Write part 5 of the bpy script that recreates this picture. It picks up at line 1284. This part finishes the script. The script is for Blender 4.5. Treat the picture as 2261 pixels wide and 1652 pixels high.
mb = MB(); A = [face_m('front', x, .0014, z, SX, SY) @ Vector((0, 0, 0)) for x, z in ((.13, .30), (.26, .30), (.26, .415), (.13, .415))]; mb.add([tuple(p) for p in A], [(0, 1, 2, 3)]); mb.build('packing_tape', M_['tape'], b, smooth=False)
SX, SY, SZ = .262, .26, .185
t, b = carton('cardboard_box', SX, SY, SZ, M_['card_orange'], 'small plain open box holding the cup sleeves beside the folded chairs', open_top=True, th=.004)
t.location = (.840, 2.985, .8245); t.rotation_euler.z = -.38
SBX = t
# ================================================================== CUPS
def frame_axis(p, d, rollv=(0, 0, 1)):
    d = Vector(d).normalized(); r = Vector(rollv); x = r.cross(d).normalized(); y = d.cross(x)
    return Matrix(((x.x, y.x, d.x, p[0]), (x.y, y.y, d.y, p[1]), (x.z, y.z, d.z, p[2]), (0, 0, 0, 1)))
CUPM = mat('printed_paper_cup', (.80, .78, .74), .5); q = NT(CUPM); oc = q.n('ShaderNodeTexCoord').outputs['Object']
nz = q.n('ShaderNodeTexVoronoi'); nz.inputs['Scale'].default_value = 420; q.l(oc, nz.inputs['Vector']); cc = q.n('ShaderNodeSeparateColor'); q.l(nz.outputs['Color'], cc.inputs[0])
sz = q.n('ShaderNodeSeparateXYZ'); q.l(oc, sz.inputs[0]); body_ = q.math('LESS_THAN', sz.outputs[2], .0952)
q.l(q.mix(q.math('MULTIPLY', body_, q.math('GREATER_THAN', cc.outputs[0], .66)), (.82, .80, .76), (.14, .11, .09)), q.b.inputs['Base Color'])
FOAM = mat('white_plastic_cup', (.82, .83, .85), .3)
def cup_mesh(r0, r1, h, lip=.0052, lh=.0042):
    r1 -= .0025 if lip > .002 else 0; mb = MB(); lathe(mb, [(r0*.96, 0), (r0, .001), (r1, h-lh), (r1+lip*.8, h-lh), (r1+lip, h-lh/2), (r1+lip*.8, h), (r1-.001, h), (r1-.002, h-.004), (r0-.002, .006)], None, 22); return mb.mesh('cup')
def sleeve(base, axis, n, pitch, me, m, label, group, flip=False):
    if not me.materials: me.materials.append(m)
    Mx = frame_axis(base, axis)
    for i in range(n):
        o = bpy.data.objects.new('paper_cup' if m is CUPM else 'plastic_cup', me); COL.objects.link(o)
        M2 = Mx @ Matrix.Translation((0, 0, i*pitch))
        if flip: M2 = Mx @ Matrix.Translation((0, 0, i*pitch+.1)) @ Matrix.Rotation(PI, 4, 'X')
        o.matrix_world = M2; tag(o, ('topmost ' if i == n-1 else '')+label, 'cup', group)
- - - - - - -
# What to do
Write the material out again in its entirety, exactly as shown.

# Result
Write part 5 of the bpy script that recreates this picture. It picks up at line 1284. This part finishes the script. The script is for Blender 4.5. Treat the picture as 2261 pixels wide and 1652 pixels high.
mb = MB(); A = [face_m('front', x, .0014, z, SX, SY) @ Vector((0, 0, 0)) for x, z in ((.13, .30), (.26, .30), (.26, .415), (.13, .415))]; mb.add([tuple(p) for p in A], [(0, 1, 2, 3)]); mb.build('packing_tape', M_['tape'], b, smooth=False)
SX, SY, SZ = .262, .26, .185
t, b = carton('cardboard_box', SX, SY, SZ, M_['card_orange'], 'small plain open box holding the cup sleeves beside the folded chairs', open_top=True, th=.004)
t.location = (.840, 2.985, .8245); t.rotation_euler.z = -.38
SBX = t
# ================================================================== CUPS
def frame_axis(p, d, rollv=(0, 0, 1)):
    d = Vector(d).normalized(); r = Vector(rollv); x = r.cross(d).normalized(); y = d.cross(x)
    return Matrix(((x.x, y.x, d.x, p[0]), (x.y, y.y, d.y, p[1]), (x.z, y.z, d.z, p[2]), (0, 0, 0, 1)))
CUPM = mat('printed_paper_cup', (.80, .78, .74), .5); q = NT(CUPM); oc = q.n('ShaderNodeTexCoord').outputs['Object']
nz = q.n('ShaderNodeTexVoronoi'); nz.inputs['Scale'].default_value = 420; q.l(oc, nz.inputs['Vector']); cc = q.n('ShaderNodeSeparateColor'); q.l(nz.outputs['Color'], cc.inputs[0])
sz = q.n('ShaderNodeSeparateXYZ'); q.l(oc, sz.inputs[0]); body_ = q.math('LESS_THAN', sz.outputs[2], .0952)
q.l(q.mix(q.math('MULTIPLY', body_, q.math('GREATER_THAN', cc.outputs[0], .66)), (.82, .80, .76), (.14, .11, .09)), q.b.inputs['Base Color'])
FOAM = mat('white_plastic_cup', (.82, .83, .85), .3)
def cup_mesh(r0, r1, h, lip=.0052, lh=.0042):
    r1 -= .0025 if lip > .002 else 0; mb = MB(); lathe(mb, [(r0*.96, 0), (r0, .001), (r1, h-lh), (r1+lip*.8, h-lh), (r1+lip, h-lh/2), (r1+lip*.8, h), (r1-.001, h), (r1-.002, h-.004), (r0-.002, .006)], None, 22); return mb.mesh('cup')
def sleeve(base, axis, n, pitch, me, m, label, group, flip=False):
    if not me.materials: me.materials.append(m)
    Mx = frame_axis(base, axis)
    for i in range(n):
        o = bpy.data.objects.new('paper_cup' if m is CUPM else 'plastic_cup', me); COL.objects.link(o)
        M2 = Mx @ Matrix.Translation((0, 0, i*pitch))
        if flip: M2 = Mx @ Matrix.Translation((0, 0, i*pitch+.1)) @ Matrix.Rotation(PI, 4, 'X')
        o.matrix_world = M2; tag(o, ('topmost ' if i == n-1 else '')+label, 'cup', group)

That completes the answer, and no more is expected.